Reading & Discerning


    Most of us if not all have been involved in persuasive conversations where somewhere along the lines you realized there was more going on than a dispassionate assessment of justifications and evidences. However, how do we know that?

    Before we answer that, we can say that most of us just realize from experience that what is said and what is understood is not always the same thing. People “interpret” what they hear, they read between the lines, they read body language and react sometimes in non-rational ways. Clear communication between and amongst those involved in a conversation is the anomaly.

    A particularly glaring example might be trying to convince someone who is afraid of heights to stand close to you and at the edge of a reinforced glass enclosure to see the great view of the city below. You may even attempt to persuade the person to stand where you are because they are missing something that nobody would want to miss seeing. And, yet most of us can “read” their reluctance....

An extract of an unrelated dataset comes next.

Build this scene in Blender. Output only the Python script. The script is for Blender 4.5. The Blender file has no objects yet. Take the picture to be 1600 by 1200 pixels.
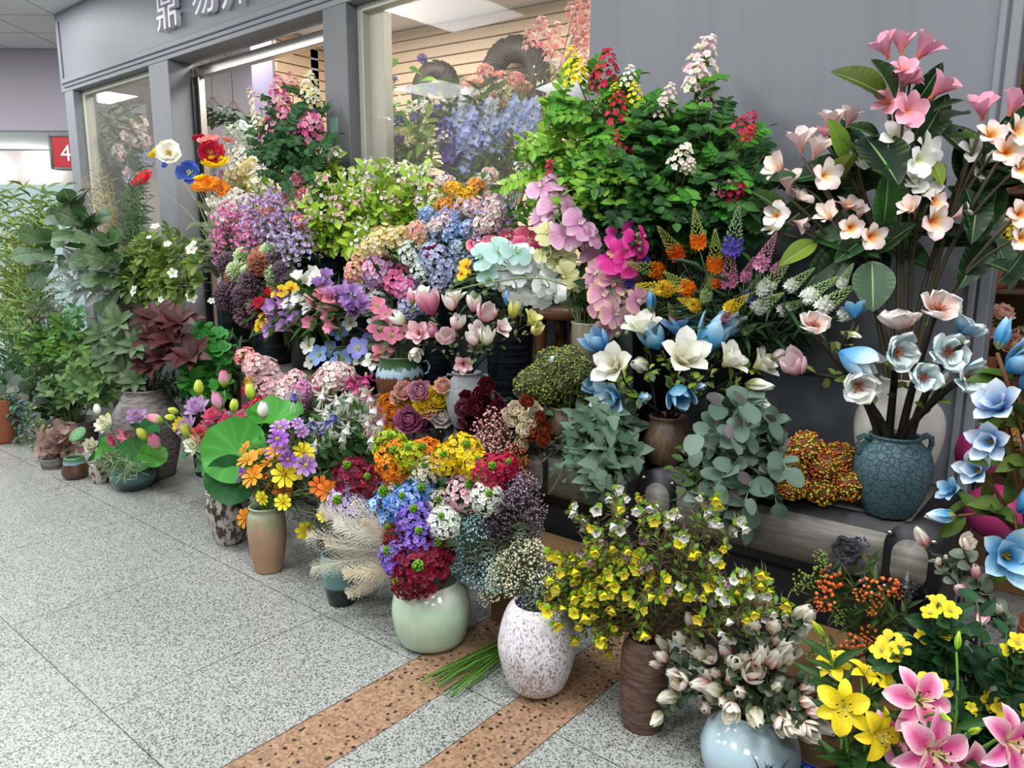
import bpy, math, random
import numpy as np
from mathutils import Matrix, Vector
SC = bpy.context.scene
COL = SC.collection
RNG = random.Random(7)
NR = np.random.RandomState(7)
# ---------------------------------------------------------------- camera (a phone held at 1.5 m, 1600x1200)
F = 1164.0
ROT = np.array([[0.76986885, -0.11904473, 0.62700104], [0.63817652, 0.13479851, -0.75799742], [0.00571679, 0.98369595, 0.17974872]])
CAM = np.array([0, 0, 1.5])
RIGHT, UP, BACK = ROT[:, 0], ROT[:, 1], ROT[:, 2]
def ray(px, py):
    return ROT @ np.array([px - 800.0, 600.0 - py, -F])
def atY(px, py, y):
    d = ray(px, py); return CAM + d * (y / d[1])
def atZ(px, py, z=0.0):
    d = ray(px, py); return CAM + d * ((z - 1.5) / d[2])
def depth(p):
    return -float(np.dot(np.asarray(p) - CAM, BACK))
def m_per_px(p):
    return depth(p) / F
def proj(p):
    c = ROT.T @ (np.asarray(p, float) - CAM); return 800 + F * c[0] / -c[2], 600 - F * c[1] / -c[2]
def up_at(px, py, base):
    """height of a pixel on the upright plane through base that faces the camera"""
    n = np.array([base[0], base[1], 0.0]); d = ray(px, py)
    t = np.dot(np.asarray(base) - CAM, n) / np.dot(d, n); return (CAM + d * t)[2]

def hx(h):
    if not isinstance(h, str): return np.array(h, float)
    c = np.array([int(h[i:i + 2], 16) / 255 for i in (0, 2, 4)])
    return np.where(c <= .04045, c / 12.92, ((c + .055) / 1.055) ** 2.4)
def ramp(cols, u):
    cols = np.array([hx(c) for c in cols]); u = np.clip(np.asarray(u), 0, 1) * (len(cols) - 1)
    if len(cols) == 1: return np.repeat(cols, u.size, 0).reshape(u.shape + (3,))
    i = np.minimum(u.astype(int), len(cols) - 2); f = (u - i)[..., None]
    return cols[i] * (1 - f) + cols[i + 1] * f
def unit(v):
    v = np.asarray(v, float); n = np.linalg.norm(v); return v / n if n > 1e-9 else np.array([0, 0, 1.])
def frame(d, roll=0.0, ref=None):
    """3x3 with z column along d"""
    z = unit(d); r = np.array([0, 0, 1.]) if ref is None else np.asarray(ref, float)
    if abs(np.dot(z, unit(r))) > .98: r = np.array([1., 0, 0])
    x = unit(np.cross(r, z)); y = np.cross(z, x); c, s = math.cos(roll), math.sin(roll)
    return np.stack([x * c + y * s, y * c - x * s, z], 1)

class MB:
    def __init__(s):
        s.V, s.Q, s.T, s.C, s.B, s.U, s.n = [], [], [], [], [], [], 0
    def add(s, V, Q=None, T=None, col='ffffff', back=None, uv=None):
        V = np.asarray(V, float).reshape(-1, 3); k = len(V)
        c = hx(col) if isinstance(col, str) else np.asarray(col, float)
        if c.ndim == 1: c = np.repeat(c[None], k, 0)
        c = c.reshape(-1, 3)
        b = c if back is None else (np.repeat(hx(back)[None], k, 0) if isinstance(back, str) else np.asarray(back).reshape(-1, 3))
        s.V.append(V); s.C.append(c); s.B.append(b)
        s.U.append(np.zeros((k, 2)) if uv is None else np.asarray(uv).reshape(-1, 2))
        if Q is not None and len(Q): s.Q.append(np.asarray(Q).reshape(-1, 4) + s.n)
        if T is not None and len(T): s.T.append(np.asarray(T).reshape(-1, 3) + s.n)
        s.n += k; return s
    def flat(s):
        z = lambda L, w: np.concatenate(L) if L else np.zeros((0, w))
        return z(s.V, 3), z(s.Q, 4).astype(int), z(s.T, 3).astype(int), z(s.C, 3), z(s.B, 3), z(s.U, 2)
    def put(s, o, R=None, t=(0, 0, 0), k=1.0, tint=1.0):
        V, Q, T, C, B, U = o.flat() if isinstance(o, MB) else o
        V = V * k
        if R is not None: V = V @ np.asarray(R).T
        return s.add(V + np.asarray(t), Q, T, C * tint, B * tint, U)
    def norm(s, d=1.0, z=None):
        V, Q, T, C, B, U = s.flat()
        e = 2 * np.percentile(np.hypot(V[:, 0], V[:, 1]), 98); e = max(e, (V[:, 2].max() - V[:, 2].min()))
        s.V, s.Q, s.T, s.C, s.B, s.U = [V * d / e], [Q], [T], [C], [B], [U]
        if not len(Q): s.Q = []
        if not len(T): s.T = []
        s.k = d / e
        return s
    def mesh(s, name, mat, smooth=True):
        V, Q, T, C, B, U = s.flat(); me = bpy.data.meshes.new(name)
        nq, nt = len(Q), len(T); idx = np.concatenate([Q.ravel(), T.ravel()]).astype(np.int32)
        me.vertices.add(len(V)); me.vertices.foreach_set('co', V.astype(np.float32).ravel())
        me.loops.add(len(idx)); me.loops.foreach_set('vertex_index', idx)
        me.polygons.add(nq + nt)
        st = np.concatenate([np.arange(nq) * 4, nq * 4 + np.arange(nt) * 3]).astype(np.int32)
        me.polygons.foreach_set('loop_start', st)
        me.polygons.foreach_set('use_smooth', np.full(nq + nt, smooth))
        me.update(calc_edges=True)
        for nm, A in (('col', C), ('colb', B)):
            a = me.attributes.new(nm, 'FLOAT_COLOR', 'POINT')
            a.data.foreach_set('color', np.concatenate([A, np.ones((len(A), 1))], 1).astype(np.float32).ravel())
        uvl = me.uv_layers.new(name='UVMap'); uvl.data.foreach_set('uv', U[idx].astype(np.float32).ravel())
        if mat is not None: me.materials.append(mat)
        return me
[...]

    Those who suffer from this phobia may even give you a bunch of  plausible “reasons” why they may not want to do so; some may admit they’re just afraid of heights. Others do not because there is a social stigma attached to irrational or non-rational behavior. You can get responses from those that range from, “I can see everything just fine from here,” or “...we’ve spent enough time up here and I’m ready to go.”  

    Further encouragements won’t help much in those sort of cases because there is something going on besides the rational assessment of the risk/reward for getting the nice view. There is some underlying and maybe not even fully realized by either party; we need to remember that it’s always possible a phobia prompts some to demur.  

    Those who study human behavior have suggested a myriad of “causes” for this kind of behavior including early child-hood experiences, pre-dispositions and emotional “wiring” and the like of that. There is the typical nature versus nurture debate about such things, but we need not enter into that here. All we need to recognize is that there is often more going on in forming people’s attitudes and behavior than meets the eye on the conscious level.  

    So the returning to the original question, how do we recognize that sort of non-rational part of the conversation?

    For most of us it is observing people in relevant contexts where important clues and cues are “read” in people’s faces, tone of voice and body behaviors, in other words: body language.  The reason for that working so well is that it is that it’s hard to long suppress body language. It can be disguised, but even then we subconsciously often notice that something is wrong.

   Parenthetically, it should be noted that being directly involved in the exchange may not necessarily make one in a better position to read this. The reason for that is many people are not able to both think about what the other person has said, read their body language and put together their response without missing something.  

   Only the best of us do that well and even fewer regularly well, and that’s why many of us appreciate having a “silent” friend involved in the conversation but who watches and can give us feedback (either at a later time or very subtly) on how well we communicated and what cues we might have read incorrectly or missed.

    That sort of feedback is crucial in learning to get better at listening and reading people’s response so you can address the real issues--even the non-rational ones in a way that is appropriate to that sort of concern.  It would be a huge mistake to try to handle non-rational objections or concerns by ignoring them or merely appealing to rational justification.